Je vous l'avoue, madame la ministre : je ne m'attendais pas à ce que l'une de vos premières décisions consiste à porter un nouveau coup à cette politique. Comme je le disais la semaine dernière, au cours de l'examen de la première partie du projet de loi de finances, alors même que vous proposez la création d'une mission parlementaire sur la politique familiale, vous avez devancé les conclusions en baissant de 15 euros par mois, dès le 1er avril 2018, le montant de la prestation d'accueil du jeune enfant – la PAJE. Quelles sont les raisons de ce choix ?

Avec cette décision, 500 millions d'euros seront encore retirés aux familles les plus modestes et 250 millions d'euros aux familles intermédiaires. En outre, 10 % des familles qui peuvent aujourd'hui la toucher en perdront le bénéfice. D'autres verront leur prestation divisée par deux, alors que la PAJE est un pilier de l'aide à la conciliation entre vie familiale et vie professionnelle, une conciliation que nous devons encourager afin que toutes les femmes qui le souhaitent puissent avoir une activité professionnelle.

Cette décision est d'autant plus incompréhensible que nous constatons aujourd'hui une forte diminution de nombre de places en crèches ainsi qu'un appauvrissement du nombre de modes de garde des enfants. Cela aura sans doute pour conséquence une baisse du taux d'emploi des femmes qui, faute de modes de garde adaptés, sont obligées d'arrêter de travailler.

Je regrette que le ministre de l'économie et des finances ait refusé, la semaine dernière, notre amendement à ce sujet, alors même que votre propre majorité faisait la même proposition.

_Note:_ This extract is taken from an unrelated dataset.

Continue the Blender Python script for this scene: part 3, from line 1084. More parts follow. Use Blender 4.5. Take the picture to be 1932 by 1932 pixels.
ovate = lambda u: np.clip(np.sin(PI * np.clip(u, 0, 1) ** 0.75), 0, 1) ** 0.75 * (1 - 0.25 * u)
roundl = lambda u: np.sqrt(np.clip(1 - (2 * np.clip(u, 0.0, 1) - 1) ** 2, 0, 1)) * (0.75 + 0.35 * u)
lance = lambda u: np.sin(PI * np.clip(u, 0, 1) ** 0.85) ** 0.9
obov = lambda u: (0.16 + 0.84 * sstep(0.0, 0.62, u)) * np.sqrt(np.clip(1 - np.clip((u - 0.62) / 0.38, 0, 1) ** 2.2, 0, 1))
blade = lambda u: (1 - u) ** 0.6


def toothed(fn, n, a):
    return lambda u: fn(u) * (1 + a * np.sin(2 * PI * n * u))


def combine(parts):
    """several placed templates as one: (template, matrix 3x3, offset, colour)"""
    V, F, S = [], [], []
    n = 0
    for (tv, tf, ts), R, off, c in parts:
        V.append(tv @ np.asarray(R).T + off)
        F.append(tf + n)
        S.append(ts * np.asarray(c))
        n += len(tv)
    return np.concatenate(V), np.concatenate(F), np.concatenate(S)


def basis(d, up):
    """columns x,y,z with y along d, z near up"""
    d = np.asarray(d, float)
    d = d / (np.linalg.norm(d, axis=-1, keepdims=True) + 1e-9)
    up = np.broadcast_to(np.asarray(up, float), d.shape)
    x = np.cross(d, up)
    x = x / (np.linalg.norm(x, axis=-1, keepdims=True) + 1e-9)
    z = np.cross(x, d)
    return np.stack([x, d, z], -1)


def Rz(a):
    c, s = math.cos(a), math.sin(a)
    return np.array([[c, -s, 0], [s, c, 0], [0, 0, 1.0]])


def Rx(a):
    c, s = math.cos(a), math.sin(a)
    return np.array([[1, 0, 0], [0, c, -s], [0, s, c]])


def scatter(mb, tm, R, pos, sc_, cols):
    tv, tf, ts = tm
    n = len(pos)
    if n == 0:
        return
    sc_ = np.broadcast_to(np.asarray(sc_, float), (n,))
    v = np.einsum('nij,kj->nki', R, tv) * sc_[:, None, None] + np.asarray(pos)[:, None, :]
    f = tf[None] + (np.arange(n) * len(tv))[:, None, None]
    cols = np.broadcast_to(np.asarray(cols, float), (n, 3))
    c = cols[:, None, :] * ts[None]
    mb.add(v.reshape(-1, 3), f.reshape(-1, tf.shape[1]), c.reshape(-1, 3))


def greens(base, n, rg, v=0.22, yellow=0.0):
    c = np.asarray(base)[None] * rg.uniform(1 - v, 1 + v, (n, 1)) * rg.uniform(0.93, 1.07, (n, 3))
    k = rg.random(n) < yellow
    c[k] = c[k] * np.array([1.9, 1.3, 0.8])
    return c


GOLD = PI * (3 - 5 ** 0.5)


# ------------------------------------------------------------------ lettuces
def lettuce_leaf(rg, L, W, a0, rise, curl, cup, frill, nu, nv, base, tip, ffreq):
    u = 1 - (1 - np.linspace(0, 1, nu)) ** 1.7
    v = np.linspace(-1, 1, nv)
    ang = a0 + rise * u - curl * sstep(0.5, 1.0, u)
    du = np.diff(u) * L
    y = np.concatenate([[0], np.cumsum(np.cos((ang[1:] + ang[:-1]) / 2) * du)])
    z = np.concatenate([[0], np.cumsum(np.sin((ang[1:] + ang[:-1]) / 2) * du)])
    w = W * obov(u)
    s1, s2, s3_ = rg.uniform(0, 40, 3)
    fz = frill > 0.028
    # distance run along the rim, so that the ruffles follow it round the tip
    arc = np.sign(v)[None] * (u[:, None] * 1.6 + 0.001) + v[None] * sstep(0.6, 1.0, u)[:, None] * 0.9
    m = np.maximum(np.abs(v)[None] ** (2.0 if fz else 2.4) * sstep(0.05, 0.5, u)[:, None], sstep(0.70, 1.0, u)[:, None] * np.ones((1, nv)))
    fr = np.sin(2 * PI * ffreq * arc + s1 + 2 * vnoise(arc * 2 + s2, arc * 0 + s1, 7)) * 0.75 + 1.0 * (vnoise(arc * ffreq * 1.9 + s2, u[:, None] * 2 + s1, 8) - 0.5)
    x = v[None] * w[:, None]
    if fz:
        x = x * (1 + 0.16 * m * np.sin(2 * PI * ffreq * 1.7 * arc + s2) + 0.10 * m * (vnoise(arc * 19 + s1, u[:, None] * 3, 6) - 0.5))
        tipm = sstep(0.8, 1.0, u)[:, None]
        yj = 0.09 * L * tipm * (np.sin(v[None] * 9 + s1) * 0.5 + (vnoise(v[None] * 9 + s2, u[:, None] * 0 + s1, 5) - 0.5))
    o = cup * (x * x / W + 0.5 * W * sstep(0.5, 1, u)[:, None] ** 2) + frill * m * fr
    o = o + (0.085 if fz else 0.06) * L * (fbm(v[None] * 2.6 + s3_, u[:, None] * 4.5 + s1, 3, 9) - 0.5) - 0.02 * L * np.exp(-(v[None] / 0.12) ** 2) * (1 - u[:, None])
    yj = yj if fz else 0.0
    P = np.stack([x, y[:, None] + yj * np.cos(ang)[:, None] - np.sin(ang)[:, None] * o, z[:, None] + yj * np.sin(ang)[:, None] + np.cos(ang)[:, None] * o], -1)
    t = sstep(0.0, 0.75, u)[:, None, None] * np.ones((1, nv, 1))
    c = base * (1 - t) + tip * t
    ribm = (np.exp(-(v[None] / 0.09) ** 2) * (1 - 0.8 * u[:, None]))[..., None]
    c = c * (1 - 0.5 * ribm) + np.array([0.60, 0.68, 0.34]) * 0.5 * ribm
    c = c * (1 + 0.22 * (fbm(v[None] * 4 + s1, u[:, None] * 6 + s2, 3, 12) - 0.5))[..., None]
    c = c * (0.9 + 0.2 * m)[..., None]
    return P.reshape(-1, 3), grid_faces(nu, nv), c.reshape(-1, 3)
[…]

Finalement, celle-ci a rejeté son propre amendement qui visait, comme le nôtre, à étendre le crédit d'impôt famille – le CIF – aux travailleurs indépendants, alors que cette mesure aurait permis de relancer la création de places de crèches privées.

Pour compenser cette diminution de la PAJE, vous vous prévalez de la hausse du complément de libre choix du mode de garde, qui figure à l'article 25, en justifiant cette mesure par un choix assumé très clairement : aider davantage les familles monoparentales. Il est vrai que ces familles rencontrent des difficultés et que nous devons les aider. Toutefois, comme je vous l'ai expliqué il y a dix jours en commission, les familles les plus pauvres privées du complément, du fait même des critères d'attribution.

Ce sont autant de décisions incompréhensibles, alors même que la branche famille est une des seules branches qui soient à l'équilibre et que vous affirmez vouloir attendre les résultats de la mission parlementaire pour adapter vos choix.

Madame la ministre, dimanche dernier, vous déclariez qu'en matière de politique familiale vous n'aviez aucun tabou. Or, comme vous l'avez également constaté, la France enregistre, pour la première depuis la Deuxième Guerre mondiale, une baisse de la natalité – c'est même la deuxième diminution consécutive. Je ne suis pas de ceux qui pensent que les femmes font des enfants pour toucher des allocations. Si c'était le cas, ce serait dramatique. En revanche, je suis convaincu que certaines renoncent à avoir des enfants faute de moyens suffisants et faute d'un mode de garde adapté à la poursuite de leur activité professionnelle. Notre politique familiale doit préserver cette liberté de choix. La politique familiale n'est pas la politique sociale : c'est l'impôt qui assure la juste répartition des richesses.